Closed sagniklp closed 5 years ago

sagniklp commented 5 years ago

Hello Alex,

I have trained using the 50 salads split 1 for 3K iterations and the test accuracy is 0.386362. Does that look reasonable to you? Or do I have to optimize the parameters (assuming repo parameters are for breakfast data)? Please suggest. Thanks.

alexanderrichard commented 5 years ago

Hi, the results from the paper were based on a C++ implementation. The provided python implementation is much easier to read and use but results in slightly lower number (-3% on Breakfast). Still, 0.38 sounds too low for 50 Salads. 3K iterations might not be sufficient. I ran the experiments for 10K iterations in the paper.

sagniklp commented 5 years ago

Thanks. Are the parameters same for both datasets?

alexanderrichard commented 5 years ago

Yes, they were robust on all evaluated datasets.
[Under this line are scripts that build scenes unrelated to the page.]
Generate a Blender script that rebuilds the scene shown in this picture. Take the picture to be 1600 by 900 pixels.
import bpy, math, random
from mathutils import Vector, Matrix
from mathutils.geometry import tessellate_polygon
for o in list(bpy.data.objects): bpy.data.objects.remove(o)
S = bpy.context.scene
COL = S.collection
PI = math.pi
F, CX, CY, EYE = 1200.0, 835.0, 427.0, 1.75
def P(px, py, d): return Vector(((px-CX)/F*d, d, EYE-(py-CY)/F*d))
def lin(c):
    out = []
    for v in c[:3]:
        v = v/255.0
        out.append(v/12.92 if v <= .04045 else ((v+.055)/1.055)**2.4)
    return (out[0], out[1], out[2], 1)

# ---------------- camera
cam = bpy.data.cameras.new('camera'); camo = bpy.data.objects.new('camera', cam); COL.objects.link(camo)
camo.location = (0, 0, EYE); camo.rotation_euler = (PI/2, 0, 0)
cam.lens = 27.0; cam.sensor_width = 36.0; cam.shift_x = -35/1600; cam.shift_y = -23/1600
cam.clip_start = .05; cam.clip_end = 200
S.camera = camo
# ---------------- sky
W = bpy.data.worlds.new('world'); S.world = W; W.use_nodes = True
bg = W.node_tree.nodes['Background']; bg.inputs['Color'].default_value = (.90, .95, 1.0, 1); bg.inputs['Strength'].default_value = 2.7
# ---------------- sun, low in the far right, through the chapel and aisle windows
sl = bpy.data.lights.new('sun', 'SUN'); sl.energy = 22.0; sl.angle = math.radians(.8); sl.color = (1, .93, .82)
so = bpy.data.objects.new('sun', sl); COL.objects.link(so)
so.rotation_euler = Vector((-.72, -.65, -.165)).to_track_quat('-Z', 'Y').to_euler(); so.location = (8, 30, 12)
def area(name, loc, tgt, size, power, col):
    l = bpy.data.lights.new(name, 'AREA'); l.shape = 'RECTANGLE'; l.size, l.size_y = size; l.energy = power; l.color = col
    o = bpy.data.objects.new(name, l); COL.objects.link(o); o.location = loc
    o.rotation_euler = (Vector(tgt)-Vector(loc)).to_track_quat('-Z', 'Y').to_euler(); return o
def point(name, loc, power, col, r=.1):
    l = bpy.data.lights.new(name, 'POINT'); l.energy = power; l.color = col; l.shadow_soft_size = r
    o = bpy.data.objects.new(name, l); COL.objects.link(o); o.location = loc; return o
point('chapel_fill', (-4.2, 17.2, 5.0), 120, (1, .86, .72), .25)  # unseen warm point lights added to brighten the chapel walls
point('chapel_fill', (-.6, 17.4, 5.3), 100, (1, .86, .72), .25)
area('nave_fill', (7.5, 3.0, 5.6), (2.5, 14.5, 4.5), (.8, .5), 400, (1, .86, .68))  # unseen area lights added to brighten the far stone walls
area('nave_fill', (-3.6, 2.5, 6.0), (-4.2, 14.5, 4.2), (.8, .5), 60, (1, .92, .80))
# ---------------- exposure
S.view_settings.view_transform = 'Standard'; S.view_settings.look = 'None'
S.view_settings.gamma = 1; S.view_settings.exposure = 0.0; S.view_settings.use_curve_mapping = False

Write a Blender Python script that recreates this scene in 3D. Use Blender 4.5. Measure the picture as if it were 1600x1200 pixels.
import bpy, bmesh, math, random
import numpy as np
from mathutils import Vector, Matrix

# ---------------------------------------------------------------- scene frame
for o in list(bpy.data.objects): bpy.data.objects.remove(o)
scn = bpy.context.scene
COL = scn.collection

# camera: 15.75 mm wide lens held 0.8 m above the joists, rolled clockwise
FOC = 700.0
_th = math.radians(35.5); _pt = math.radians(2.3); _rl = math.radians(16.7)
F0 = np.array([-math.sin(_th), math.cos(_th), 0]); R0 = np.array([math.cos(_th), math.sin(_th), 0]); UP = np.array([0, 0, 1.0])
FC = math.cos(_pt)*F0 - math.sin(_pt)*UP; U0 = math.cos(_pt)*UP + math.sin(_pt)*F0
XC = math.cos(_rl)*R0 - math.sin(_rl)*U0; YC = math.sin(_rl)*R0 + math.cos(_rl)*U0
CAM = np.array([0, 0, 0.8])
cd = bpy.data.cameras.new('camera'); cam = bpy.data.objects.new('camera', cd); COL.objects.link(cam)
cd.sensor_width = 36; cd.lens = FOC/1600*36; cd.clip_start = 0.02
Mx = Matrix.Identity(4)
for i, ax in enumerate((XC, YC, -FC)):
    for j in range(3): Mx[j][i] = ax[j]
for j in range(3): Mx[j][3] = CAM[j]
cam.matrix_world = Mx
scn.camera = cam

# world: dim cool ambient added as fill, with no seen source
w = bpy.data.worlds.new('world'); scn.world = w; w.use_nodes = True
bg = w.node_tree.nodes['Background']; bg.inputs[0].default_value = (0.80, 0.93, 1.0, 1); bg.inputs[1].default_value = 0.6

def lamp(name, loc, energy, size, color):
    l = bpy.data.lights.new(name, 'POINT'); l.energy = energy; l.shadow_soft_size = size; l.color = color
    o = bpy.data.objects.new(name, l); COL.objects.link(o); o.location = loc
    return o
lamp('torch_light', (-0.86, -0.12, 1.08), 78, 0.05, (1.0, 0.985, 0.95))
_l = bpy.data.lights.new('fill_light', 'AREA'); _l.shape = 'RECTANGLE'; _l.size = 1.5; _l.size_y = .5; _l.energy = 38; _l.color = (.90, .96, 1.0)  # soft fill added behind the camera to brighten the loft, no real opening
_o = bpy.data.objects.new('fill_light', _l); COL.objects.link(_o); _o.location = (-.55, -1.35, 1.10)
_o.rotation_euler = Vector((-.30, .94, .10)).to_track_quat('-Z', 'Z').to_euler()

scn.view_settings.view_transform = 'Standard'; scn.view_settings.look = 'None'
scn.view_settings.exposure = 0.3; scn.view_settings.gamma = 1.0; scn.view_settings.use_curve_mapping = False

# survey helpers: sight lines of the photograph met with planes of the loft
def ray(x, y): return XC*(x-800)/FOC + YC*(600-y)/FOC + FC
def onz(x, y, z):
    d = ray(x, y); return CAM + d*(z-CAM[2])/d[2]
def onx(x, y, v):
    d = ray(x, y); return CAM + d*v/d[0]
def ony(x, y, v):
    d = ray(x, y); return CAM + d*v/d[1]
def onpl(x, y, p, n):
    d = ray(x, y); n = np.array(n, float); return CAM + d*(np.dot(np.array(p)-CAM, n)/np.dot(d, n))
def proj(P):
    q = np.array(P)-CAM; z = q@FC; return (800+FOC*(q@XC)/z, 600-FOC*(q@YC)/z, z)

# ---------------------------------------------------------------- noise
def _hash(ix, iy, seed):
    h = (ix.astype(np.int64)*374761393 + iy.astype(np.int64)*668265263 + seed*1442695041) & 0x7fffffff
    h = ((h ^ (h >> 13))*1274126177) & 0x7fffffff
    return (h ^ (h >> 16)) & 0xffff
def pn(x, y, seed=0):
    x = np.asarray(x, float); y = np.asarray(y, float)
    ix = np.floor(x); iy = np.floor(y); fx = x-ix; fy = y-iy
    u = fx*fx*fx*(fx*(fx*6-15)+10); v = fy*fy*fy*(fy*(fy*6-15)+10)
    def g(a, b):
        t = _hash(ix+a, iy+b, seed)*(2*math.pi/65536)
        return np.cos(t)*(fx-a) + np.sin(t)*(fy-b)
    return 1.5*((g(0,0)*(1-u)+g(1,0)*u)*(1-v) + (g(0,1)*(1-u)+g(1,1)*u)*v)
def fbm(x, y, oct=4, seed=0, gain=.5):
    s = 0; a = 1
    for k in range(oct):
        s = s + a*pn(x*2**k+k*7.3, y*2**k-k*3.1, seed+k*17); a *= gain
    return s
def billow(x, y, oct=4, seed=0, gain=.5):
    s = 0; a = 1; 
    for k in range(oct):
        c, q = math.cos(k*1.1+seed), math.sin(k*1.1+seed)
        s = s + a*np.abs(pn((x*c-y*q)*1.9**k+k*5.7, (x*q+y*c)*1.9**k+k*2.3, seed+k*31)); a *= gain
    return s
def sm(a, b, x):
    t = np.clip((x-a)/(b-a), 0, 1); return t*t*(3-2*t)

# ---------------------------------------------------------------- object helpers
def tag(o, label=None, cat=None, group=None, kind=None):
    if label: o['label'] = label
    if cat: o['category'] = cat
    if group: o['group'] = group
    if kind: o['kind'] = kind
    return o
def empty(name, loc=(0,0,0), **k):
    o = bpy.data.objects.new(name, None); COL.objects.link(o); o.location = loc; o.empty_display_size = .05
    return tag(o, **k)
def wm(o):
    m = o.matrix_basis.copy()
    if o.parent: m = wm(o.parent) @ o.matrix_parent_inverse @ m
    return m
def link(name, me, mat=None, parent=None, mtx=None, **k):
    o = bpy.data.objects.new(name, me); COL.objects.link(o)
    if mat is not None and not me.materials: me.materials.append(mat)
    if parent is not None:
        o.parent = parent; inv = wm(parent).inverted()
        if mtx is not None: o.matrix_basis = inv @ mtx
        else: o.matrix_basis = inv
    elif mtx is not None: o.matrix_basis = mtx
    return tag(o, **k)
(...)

sagniklp commented 5 years ago

In the paper, you have mentioned batch size 1 work best but this repo uses a batch size of 512. Is that a typo or is there something specific?

alexanderrichard commented 5 years ago

There are two kinds of batch sizes.

Batch-size 1 in the paper means one video at a time: Forward not 10 or 20 videos but only one video, then apply the viterbi decoding layer, then backpropagate.

The batch-size 512 in the paper is on frame-level. The implementation of the algorithm is a follows: Do the forwarding and viterbi alignment but do not store all activations for the complete video (would exceed GPU memory). Once the alignment is computed, we have a frame <-> label correspondence and can chunk the video into smaller sequences (we use 21 frames) to predict the label of the last frame in this small sequence. This trick is based on the observation that even LSTMs typically have a limited focus on the most recent 20-30 frames (a similar trick has been used in our 2017 CVPR paper, too). Nice thing now: We can batch 512 of this mini-sequences and process them together. Note that this is essentially an implementation trick to circumvent the memory issue for long video sequences.

Hope that helps :)

sagniklp commented 5 years ago

Got it. Thank you. I got confused with meaning two batch sizes.

alexanderrichard commented 5 years ago

Hey! Don't know if it's still of interest but there was a bug in the forwarding that might have been responsible for the low accuracy. Fixed it, sorry for the inconvenience.